**Stated task:** Exactly the lines from the start of the data through the line containing "from mathutils import" should be output, with both ends kept and nothing added.

Scripts that build scenes
┌────────
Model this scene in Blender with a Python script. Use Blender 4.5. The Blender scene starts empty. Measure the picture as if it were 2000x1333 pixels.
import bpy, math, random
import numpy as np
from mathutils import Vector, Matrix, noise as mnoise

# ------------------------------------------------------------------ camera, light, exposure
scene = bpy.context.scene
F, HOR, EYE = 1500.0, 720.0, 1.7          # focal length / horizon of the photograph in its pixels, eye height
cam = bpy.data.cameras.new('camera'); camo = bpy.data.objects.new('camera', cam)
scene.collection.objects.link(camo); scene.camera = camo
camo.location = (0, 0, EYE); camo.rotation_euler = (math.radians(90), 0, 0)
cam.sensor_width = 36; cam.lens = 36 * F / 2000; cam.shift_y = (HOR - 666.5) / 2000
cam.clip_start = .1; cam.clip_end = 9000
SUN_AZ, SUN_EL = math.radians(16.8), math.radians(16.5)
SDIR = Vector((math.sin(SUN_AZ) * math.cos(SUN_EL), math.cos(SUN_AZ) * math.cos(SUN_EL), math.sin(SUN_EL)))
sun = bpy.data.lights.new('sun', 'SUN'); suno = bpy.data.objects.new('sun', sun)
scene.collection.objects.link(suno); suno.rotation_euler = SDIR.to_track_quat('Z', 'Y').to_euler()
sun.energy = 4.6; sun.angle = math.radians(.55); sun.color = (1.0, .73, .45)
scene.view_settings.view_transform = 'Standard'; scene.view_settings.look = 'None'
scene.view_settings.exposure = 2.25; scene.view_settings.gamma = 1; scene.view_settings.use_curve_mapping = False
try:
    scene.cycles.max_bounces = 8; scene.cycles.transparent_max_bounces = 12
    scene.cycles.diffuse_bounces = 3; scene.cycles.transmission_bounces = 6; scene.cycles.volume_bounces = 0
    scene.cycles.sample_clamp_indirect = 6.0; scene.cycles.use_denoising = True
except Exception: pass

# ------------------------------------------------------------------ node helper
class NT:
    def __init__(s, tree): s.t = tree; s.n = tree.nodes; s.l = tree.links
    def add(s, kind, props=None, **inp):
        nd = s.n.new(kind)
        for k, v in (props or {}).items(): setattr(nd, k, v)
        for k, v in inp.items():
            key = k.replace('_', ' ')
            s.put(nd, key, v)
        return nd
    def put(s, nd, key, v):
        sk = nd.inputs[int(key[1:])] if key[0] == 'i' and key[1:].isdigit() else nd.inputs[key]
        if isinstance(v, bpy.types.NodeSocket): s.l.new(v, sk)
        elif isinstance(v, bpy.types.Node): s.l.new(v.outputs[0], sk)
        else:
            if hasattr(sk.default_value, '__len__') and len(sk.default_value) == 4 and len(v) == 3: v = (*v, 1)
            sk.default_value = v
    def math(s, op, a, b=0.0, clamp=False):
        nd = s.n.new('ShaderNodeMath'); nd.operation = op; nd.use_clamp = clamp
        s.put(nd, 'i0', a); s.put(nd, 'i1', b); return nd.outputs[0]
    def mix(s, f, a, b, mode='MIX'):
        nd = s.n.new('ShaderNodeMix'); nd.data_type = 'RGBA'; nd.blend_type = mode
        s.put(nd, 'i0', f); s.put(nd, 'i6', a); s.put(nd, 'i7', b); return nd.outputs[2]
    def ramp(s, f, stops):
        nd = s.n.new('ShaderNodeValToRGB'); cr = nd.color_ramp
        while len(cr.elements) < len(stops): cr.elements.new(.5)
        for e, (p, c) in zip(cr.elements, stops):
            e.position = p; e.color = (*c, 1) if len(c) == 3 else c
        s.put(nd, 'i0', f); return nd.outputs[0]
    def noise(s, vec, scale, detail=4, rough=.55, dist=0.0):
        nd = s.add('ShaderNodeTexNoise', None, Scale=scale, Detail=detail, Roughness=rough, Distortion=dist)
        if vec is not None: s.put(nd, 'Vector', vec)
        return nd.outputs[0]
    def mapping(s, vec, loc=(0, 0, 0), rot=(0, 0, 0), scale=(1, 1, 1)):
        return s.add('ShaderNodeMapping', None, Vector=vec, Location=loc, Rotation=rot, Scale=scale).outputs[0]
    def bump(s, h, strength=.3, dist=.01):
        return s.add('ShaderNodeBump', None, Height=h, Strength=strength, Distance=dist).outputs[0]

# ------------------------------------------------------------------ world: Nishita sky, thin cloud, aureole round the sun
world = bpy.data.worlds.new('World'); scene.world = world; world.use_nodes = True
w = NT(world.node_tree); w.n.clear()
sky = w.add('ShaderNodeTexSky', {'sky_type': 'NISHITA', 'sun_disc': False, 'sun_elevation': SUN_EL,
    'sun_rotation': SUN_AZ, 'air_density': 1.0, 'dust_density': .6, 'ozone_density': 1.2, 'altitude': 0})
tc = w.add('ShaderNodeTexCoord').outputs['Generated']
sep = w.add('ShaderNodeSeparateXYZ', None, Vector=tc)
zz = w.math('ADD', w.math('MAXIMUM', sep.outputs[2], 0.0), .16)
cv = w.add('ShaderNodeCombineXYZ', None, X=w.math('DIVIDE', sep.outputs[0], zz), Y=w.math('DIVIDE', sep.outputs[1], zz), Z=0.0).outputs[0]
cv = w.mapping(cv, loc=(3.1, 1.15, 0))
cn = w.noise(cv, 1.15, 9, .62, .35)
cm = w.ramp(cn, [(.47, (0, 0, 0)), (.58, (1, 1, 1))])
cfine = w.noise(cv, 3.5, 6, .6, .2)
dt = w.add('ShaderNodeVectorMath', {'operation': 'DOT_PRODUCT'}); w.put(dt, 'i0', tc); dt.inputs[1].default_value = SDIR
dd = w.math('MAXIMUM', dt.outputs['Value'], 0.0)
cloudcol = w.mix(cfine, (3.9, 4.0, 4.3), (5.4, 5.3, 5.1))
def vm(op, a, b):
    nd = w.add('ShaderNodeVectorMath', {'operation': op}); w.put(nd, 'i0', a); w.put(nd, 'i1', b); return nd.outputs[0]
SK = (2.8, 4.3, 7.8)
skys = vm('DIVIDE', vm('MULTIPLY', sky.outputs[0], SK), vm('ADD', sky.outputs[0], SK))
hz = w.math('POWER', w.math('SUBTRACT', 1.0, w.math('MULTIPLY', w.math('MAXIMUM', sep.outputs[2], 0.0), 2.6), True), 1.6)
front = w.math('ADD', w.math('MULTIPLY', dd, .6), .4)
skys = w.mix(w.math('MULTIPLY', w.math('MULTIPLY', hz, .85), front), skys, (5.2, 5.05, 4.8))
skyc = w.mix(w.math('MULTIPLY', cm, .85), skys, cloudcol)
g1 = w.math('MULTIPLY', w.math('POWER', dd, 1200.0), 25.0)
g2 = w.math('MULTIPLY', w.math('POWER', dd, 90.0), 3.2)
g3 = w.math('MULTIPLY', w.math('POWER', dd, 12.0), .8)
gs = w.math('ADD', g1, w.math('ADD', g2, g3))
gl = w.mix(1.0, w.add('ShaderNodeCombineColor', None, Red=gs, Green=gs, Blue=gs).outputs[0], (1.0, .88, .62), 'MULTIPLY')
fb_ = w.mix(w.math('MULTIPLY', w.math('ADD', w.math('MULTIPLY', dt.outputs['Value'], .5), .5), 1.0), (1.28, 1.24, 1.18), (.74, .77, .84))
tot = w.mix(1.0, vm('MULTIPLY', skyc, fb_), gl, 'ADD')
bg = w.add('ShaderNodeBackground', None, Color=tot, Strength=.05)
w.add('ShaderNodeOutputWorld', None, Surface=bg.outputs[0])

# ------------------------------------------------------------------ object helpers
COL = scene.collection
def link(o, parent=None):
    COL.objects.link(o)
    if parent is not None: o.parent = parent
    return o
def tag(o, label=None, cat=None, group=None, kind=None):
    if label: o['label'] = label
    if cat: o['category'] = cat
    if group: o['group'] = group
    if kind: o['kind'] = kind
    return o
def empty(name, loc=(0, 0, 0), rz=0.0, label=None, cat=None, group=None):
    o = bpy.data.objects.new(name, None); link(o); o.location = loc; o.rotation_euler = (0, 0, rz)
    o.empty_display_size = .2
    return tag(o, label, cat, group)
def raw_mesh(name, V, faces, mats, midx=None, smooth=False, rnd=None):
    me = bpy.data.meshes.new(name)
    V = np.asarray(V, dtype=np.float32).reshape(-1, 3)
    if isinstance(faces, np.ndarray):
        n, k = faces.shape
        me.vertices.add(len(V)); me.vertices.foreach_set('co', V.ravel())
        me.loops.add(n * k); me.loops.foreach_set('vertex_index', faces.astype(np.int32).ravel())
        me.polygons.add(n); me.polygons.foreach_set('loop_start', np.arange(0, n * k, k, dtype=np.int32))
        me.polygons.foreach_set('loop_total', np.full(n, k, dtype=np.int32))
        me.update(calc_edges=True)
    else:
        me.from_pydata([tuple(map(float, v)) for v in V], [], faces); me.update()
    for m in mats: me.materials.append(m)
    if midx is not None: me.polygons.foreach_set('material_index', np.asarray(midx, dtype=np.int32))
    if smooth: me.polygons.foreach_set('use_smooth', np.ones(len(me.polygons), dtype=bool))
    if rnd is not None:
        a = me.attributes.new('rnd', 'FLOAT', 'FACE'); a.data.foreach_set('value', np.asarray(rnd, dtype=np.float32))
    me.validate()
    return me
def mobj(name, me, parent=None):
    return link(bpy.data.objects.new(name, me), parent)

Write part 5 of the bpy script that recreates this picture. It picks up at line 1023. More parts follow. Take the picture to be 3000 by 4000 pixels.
└────────
**Finished answer:**
Model this scene in Blender with a Python script. Use Blender 4.5. The Blender scene starts empty. Measure the picture as if it were 2000x1333 pixels.
import bpy, math, random
import numpy as np
from mathutils import Vector, Matrix, noise as mnoise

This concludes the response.